The workers particularly in continuous process threaten to remain absent and seek more benefits like treating working on an election day as working on a paid holiday and therefore seeking regular wages plus double the wages. The workers also expect time off to enable them to exercise the right of voting.

When the law, particularly sub section (4) provides for non applicability to a certain class of employees, the Election Commission’s insistence on blanket holiday is difficult to understand. There cannot be two opinions on the principal that every voter should exercise the right of voting. No sane employer will ever oppose the idea of opposing or obstructing the right of voting. The employers can be directed to provide appropriate time for enabling workers working in the day shift. However, giving holiday on the day of voting is applicable to all shifts which is strange.

Since it is not possible for a large number of manufacturing/commercial establishments to close activities on a particular day, arrangements are made by the establishments by paying double the wages and giving time to exercise the right of voting. Whether this arrangement is legal or not is not decided by any court of law. Probably the employers rely on Section 135B (4) and justify the arrangements. The Trade Unions and government authorities turn a blind eye as long as there is no complaint.

Certainly, industry is waiting for a clarification or pronouncement or a judgment by the Courts. This will put an end to a subject which is controversial and has been affecting Industrial Relations all over.
Some States under State Legislation, particularly under National/Festival Authorities Act or Shops & Establishments Act declare holidays under that particular Act.
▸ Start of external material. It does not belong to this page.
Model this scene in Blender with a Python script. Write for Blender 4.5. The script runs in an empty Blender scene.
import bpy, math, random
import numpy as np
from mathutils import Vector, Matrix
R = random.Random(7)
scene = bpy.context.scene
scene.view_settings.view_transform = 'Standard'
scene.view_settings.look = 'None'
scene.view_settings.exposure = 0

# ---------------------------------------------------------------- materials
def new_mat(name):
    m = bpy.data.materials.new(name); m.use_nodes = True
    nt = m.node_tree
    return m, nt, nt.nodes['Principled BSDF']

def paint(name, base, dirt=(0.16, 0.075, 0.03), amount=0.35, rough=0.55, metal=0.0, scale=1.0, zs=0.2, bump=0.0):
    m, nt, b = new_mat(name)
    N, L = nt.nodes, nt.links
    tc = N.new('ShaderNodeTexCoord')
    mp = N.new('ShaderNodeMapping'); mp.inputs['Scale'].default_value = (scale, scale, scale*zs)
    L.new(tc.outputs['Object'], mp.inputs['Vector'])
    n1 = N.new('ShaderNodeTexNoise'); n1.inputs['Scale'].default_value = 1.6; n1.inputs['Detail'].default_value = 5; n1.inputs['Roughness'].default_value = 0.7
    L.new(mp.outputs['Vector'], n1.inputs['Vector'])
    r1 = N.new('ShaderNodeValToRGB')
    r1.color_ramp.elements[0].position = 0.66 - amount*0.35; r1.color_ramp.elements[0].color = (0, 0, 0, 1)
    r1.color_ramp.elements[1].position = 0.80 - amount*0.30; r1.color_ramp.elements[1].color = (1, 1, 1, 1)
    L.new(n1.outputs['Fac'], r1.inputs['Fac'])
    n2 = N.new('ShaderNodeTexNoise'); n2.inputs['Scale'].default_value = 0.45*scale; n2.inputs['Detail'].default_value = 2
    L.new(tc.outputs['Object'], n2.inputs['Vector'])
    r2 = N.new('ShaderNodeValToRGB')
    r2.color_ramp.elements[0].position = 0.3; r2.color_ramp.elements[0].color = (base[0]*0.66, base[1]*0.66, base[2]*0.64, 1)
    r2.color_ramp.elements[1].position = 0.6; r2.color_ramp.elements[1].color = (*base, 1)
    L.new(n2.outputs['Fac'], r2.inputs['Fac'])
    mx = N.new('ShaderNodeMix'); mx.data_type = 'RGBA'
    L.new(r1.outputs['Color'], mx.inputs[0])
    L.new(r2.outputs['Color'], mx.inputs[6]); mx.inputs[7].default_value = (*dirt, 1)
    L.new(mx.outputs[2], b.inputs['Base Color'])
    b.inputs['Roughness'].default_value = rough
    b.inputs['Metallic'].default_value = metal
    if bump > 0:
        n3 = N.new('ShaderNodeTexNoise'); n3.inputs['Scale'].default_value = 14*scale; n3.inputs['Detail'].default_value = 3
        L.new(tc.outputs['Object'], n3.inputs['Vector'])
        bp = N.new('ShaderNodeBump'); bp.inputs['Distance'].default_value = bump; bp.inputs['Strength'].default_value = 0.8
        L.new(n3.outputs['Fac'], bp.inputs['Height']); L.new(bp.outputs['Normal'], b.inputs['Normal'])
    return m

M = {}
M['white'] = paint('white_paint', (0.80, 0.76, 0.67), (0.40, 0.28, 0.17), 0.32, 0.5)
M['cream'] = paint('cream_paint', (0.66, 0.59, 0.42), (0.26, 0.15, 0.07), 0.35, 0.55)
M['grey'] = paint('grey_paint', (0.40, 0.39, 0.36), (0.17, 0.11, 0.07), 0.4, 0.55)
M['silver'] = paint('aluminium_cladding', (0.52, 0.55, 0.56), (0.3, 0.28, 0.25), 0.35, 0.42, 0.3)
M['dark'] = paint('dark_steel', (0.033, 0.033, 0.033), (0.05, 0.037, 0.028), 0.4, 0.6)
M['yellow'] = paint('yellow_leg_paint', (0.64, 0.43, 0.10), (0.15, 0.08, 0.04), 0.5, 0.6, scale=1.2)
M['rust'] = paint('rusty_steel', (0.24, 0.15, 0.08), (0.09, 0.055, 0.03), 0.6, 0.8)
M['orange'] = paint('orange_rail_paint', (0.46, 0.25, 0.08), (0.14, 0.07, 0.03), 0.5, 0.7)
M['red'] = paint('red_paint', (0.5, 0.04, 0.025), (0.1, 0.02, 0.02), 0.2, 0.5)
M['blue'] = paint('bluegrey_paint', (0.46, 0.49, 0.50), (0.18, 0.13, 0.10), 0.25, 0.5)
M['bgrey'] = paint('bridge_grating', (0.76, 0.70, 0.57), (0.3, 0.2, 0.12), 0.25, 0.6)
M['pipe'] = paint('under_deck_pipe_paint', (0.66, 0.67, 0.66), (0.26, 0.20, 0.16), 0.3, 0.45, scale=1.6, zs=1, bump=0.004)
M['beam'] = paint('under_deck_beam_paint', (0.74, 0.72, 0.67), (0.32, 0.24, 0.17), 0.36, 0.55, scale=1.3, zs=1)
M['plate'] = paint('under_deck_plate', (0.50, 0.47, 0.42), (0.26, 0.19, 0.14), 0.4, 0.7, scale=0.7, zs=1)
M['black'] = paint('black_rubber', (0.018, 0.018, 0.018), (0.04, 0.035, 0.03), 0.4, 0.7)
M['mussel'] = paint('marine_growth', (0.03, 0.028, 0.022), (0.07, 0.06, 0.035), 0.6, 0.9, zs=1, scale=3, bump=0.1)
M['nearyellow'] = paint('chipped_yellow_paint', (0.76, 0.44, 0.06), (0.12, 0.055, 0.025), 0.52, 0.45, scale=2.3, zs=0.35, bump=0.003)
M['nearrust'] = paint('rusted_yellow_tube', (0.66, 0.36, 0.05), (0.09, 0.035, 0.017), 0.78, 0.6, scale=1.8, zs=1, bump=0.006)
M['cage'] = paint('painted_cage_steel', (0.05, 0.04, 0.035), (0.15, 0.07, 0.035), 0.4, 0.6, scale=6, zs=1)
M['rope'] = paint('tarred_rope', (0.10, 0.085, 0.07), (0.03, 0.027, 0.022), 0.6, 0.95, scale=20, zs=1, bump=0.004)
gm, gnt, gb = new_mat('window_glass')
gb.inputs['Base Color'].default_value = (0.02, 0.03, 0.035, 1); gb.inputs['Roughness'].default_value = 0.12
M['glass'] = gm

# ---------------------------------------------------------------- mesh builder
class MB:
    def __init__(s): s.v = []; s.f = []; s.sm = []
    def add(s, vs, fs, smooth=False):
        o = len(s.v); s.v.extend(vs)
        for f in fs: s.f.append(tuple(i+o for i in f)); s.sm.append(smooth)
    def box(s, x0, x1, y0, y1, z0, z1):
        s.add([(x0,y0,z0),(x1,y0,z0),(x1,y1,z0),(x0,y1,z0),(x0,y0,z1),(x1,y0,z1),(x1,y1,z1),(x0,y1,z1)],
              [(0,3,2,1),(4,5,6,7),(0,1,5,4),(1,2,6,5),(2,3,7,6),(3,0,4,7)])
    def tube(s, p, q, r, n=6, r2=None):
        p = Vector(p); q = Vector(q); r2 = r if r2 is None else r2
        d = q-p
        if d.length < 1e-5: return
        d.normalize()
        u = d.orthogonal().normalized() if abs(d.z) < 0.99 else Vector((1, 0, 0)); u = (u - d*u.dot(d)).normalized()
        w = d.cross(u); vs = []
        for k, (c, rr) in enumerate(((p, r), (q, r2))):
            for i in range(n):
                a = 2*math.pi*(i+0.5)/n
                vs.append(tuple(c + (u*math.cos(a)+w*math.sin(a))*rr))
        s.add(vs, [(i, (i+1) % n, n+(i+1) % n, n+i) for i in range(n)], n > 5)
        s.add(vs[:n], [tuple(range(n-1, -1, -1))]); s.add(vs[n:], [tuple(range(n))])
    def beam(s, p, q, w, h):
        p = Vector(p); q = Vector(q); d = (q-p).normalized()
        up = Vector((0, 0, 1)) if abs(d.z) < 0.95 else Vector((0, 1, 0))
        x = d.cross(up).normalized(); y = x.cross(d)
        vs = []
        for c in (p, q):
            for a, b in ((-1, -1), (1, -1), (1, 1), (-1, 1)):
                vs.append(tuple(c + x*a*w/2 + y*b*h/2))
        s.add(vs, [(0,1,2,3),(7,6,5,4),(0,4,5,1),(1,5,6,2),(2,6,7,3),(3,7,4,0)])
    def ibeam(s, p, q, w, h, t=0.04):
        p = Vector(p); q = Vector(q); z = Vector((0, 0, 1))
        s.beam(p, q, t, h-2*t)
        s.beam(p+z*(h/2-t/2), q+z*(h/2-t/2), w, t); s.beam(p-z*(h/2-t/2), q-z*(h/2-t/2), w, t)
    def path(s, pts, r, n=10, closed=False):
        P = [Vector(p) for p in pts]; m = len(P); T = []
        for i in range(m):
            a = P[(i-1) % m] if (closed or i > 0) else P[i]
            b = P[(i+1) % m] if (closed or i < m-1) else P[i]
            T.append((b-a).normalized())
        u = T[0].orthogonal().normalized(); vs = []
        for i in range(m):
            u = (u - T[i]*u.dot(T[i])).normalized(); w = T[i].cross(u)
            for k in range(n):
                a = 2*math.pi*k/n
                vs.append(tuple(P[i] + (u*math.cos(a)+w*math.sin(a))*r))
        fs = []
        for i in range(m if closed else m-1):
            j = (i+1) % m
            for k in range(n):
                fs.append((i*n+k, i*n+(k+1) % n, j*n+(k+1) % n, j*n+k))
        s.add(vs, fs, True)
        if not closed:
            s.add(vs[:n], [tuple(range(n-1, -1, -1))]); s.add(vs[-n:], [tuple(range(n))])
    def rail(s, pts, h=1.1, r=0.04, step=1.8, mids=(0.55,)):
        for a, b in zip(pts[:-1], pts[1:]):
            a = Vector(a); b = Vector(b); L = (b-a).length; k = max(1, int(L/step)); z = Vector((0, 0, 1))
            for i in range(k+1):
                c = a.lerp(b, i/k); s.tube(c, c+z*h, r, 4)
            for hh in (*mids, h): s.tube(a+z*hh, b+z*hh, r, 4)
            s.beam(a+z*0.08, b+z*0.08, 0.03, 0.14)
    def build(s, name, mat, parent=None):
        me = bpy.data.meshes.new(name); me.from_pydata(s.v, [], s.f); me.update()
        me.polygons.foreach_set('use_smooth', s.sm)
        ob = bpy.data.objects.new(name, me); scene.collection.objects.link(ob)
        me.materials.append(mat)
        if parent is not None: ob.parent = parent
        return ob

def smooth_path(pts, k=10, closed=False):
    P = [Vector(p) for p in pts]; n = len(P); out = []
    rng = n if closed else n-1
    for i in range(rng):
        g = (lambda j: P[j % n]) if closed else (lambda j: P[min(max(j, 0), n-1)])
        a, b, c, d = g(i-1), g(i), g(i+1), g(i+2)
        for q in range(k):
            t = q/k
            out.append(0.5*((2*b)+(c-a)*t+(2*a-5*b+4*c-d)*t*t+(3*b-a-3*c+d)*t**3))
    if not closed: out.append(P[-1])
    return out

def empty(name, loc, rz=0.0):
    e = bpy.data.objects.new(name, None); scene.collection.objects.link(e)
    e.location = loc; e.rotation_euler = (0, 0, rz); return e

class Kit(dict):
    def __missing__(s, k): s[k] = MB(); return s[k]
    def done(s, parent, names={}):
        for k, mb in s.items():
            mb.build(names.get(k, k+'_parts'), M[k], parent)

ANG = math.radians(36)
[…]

Further, the Election Commission has issued two letters which are enumerated upon below-

(a) On April 6, 1999, the Election Commission issued a clarifying letter :

i. That a paid holiday shall be given under Section 135B(1) of the Act even to those electors, including casual workers, from constituencies other than the one in which the establishment is situated on the day of polling in the constituency of the establishment. (Para 3 of the Letter) Therefore, in case an elector is registered in a one constituency, but is working in an establishment in another constituency, then the elector is eligible to a paid holiday when polls are being held in the constituency in which the establishment is situated.

ii. In respect of industrial undertakings / establishments working on a shift basis, a paid holiday may be declared only for the shift during which a poll is to be taken, and not for shifts which may commence after the conclusion of the poll. However, there should be sufficient time gap between the close of the poll and commencement of shift duty. (Para 4 of the Letter)

(b) On March 30, 2009, the Election Commission issued a Letter that addressed the clarifications given in the Letter dated April 6, 1999 enumerated above. Para 4 of the Letter dated April 6, 1999 was challenged before the Goa Bench of the Bombay High Court by the Goa MRF Employees Union. The Hon’ble High Court struck down the said provision, and thus the holiday to be declared on the day of a poll is not restricted only to the shift during which a poll is to be taken, but to all shifts.